YOUR INSTRUCTIONS: Take the data that follows and retype it word for word.

DATASET CONTENT:
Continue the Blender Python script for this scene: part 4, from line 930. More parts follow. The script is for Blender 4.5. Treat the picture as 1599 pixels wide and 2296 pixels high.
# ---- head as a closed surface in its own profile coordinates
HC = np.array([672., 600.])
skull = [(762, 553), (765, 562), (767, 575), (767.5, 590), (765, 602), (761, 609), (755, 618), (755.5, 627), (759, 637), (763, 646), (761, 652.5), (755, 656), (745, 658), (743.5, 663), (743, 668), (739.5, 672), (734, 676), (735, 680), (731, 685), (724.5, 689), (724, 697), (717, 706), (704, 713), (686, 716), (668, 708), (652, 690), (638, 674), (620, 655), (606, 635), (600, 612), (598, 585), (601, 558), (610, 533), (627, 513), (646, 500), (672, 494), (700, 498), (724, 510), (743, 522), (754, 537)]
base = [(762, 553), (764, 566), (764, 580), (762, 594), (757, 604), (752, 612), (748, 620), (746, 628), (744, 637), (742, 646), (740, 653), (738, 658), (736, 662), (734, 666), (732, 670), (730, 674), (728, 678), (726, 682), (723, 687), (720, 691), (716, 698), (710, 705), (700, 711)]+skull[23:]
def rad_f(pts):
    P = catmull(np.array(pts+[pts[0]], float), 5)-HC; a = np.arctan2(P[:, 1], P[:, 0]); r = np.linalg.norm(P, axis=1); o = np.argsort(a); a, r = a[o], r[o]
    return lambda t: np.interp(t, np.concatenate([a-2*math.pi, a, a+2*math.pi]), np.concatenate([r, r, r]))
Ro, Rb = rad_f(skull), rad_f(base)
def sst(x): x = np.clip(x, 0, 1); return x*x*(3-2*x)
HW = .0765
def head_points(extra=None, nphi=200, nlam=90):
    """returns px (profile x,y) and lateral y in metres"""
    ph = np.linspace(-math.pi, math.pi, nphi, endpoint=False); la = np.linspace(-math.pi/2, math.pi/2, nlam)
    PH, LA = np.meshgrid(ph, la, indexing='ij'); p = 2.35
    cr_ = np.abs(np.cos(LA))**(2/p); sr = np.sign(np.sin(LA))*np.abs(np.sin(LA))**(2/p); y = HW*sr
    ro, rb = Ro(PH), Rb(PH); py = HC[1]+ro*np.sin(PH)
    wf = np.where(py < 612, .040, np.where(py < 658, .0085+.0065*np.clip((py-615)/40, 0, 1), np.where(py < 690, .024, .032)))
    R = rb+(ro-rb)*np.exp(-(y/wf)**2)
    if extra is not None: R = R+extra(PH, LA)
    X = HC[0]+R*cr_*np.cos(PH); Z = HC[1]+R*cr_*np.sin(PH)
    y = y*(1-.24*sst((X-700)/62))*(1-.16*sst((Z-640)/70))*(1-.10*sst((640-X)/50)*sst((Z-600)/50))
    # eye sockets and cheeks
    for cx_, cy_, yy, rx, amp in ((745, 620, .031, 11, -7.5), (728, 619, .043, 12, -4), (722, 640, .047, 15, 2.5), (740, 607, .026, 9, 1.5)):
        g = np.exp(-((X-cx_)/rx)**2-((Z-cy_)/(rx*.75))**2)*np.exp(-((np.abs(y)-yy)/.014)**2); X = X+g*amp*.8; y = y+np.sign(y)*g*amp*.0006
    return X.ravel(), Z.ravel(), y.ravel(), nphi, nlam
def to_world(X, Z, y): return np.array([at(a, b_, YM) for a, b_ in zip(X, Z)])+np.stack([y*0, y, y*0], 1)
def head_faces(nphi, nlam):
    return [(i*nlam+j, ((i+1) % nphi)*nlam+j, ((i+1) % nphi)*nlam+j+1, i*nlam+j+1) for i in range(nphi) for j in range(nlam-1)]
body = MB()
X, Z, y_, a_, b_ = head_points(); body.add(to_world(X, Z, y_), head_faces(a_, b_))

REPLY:
Continue the Blender Python script for this scene: part 4, from line 930. More parts follow. The script is for Blender 4.5. Treat the picture as 1599 pixels wide and 2296 pixels high.
# ---- head as a closed surface in its own profile coordinates
HC = np.array([672., 600.])
skull = [(762, 553), (765, 562), (767, 575), (767.5, 590), (765, 602), (761, 609), (755, 618), (755.5, 627), (759, 637), (763, 646), (761, 652.5), (755, 656), (745, 658), (743.5, 663), (743, 668), (739.5, 672), (734, 676), (735, 680), (731, 685), (724.5, 689), (724, 697), (717, 706), (704, 713), (686, 716), (668, 708), (652, 690), (638, 674), (620, 655), (606, 635), (600, 612), (598, 585), (601, 558), (610, 533), (627, 513), (646, 500), (672, 494), (700, 498), (724, 510), (743, 522), (754, 537)]
base = [(762, 553), (764, 566), (764, 580), (762, 594), (757, 604), (752, 612), (748, 620), (746, 628), (744, 637), (742, 646), (740, 653), (738, 658), (736, 662), (734, 666), (732, 670), (730, 674), (728, 678), (726, 682), (723, 687), (720, 691), (716, 698), (710, 705), (700, 711)]+skull[23:]
def rad_f(pts):
    P = catmull(np.array(pts+[pts[0]], float), 5)-HC; a = np.arctan2(P[:, 1], P[:, 0]); r = np.linalg.norm(P, axis=1); o = np.argsort(a); a, r = a[o], r[o]
    return lambda t: np.interp(t, np.concatenate([a-2*math.pi, a, a+2*math.pi]), np.concatenate([r, r, r]))
Ro, Rb = rad_f(skull), rad_f(base)
def sst(x): x = np.clip(x, 0, 1); return x*x*(3-2*x)
HW = .0765
def head_points(extra=None, nphi=200, nlam=90):
    """returns px (profile x,y) and lateral y in metres"""
    ph = np.linspace(-math.pi, math.pi, nphi, endpoint=False); la = np.linspace(-math.pi/2, math.pi/2, nlam)
    PH, LA = np.meshgrid(ph, la, indexing='ij'); p = 2.35
    cr_ = np.abs(np.cos(LA))**(2/p); sr = np.sign(np.sin(LA))*np.abs(np.sin(LA))**(2/p); y = HW*sr
    ro, rb = Ro(PH), Rb(PH); py = HC[1]+ro*np.sin(PH)
    wf = np.where(py < 612, .040, np.where(py < 658, .0085+.0065*np.clip((py-615)/40, 0, 1), np.where(py < 690, .024, .032)))
    R = rb+(ro-rb)*np.exp(-(y/wf)**2)
    if extra is not None: R = R+extra(PH, LA)
    X = HC[0]+R*cr_*np.cos(PH); Z = HC[1]+R*cr_*np.sin(PH)
    y = y*(1-.24*sst((X-700)/62))*(1-.16*sst((Z-640)/70))*(1-.10*sst((640-X)/50)*sst((Z-600)/50))
    # eye sockets and cheeks
    for cx_, cy_, yy, rx, amp in ((745, 620, .031, 11, -7.5), (728, 619, .043, 12, -4), (722, 640, .047, 15, 2.5), (740, 607, .026, 9, 1.5)):
        g = np.exp(-((X-cx_)/rx)**2-((Z-cy_)/(rx*.75))**2)*np.exp(-((np.abs(y)-yy)/.014)**2); X = X+g*amp*.8; y = y+np.sign(y)*g*amp*.0006
    return X.ravel(), Z.ravel(), y.ravel(), nphi, nlam
def to_world(X, Z, y): return np.array([at(a, b_, YM) for a, b_ in zip(X, Z)])+np.stack([y*0, y, y*0], 1)
def head_faces(nphi, nlam):
    return [(i*nlam+j, ((i+1) % nphi)*nlam+j, ((i+1) % nphi)*nlam+j+1, i*nlam+j+1) for i in range(nphi) for j in range(nlam-1)]
body = MB()
X, Z, y_, a_, b_ = head_points(); body.add(to_world(X, Z, y_), head_faces(a_, b_))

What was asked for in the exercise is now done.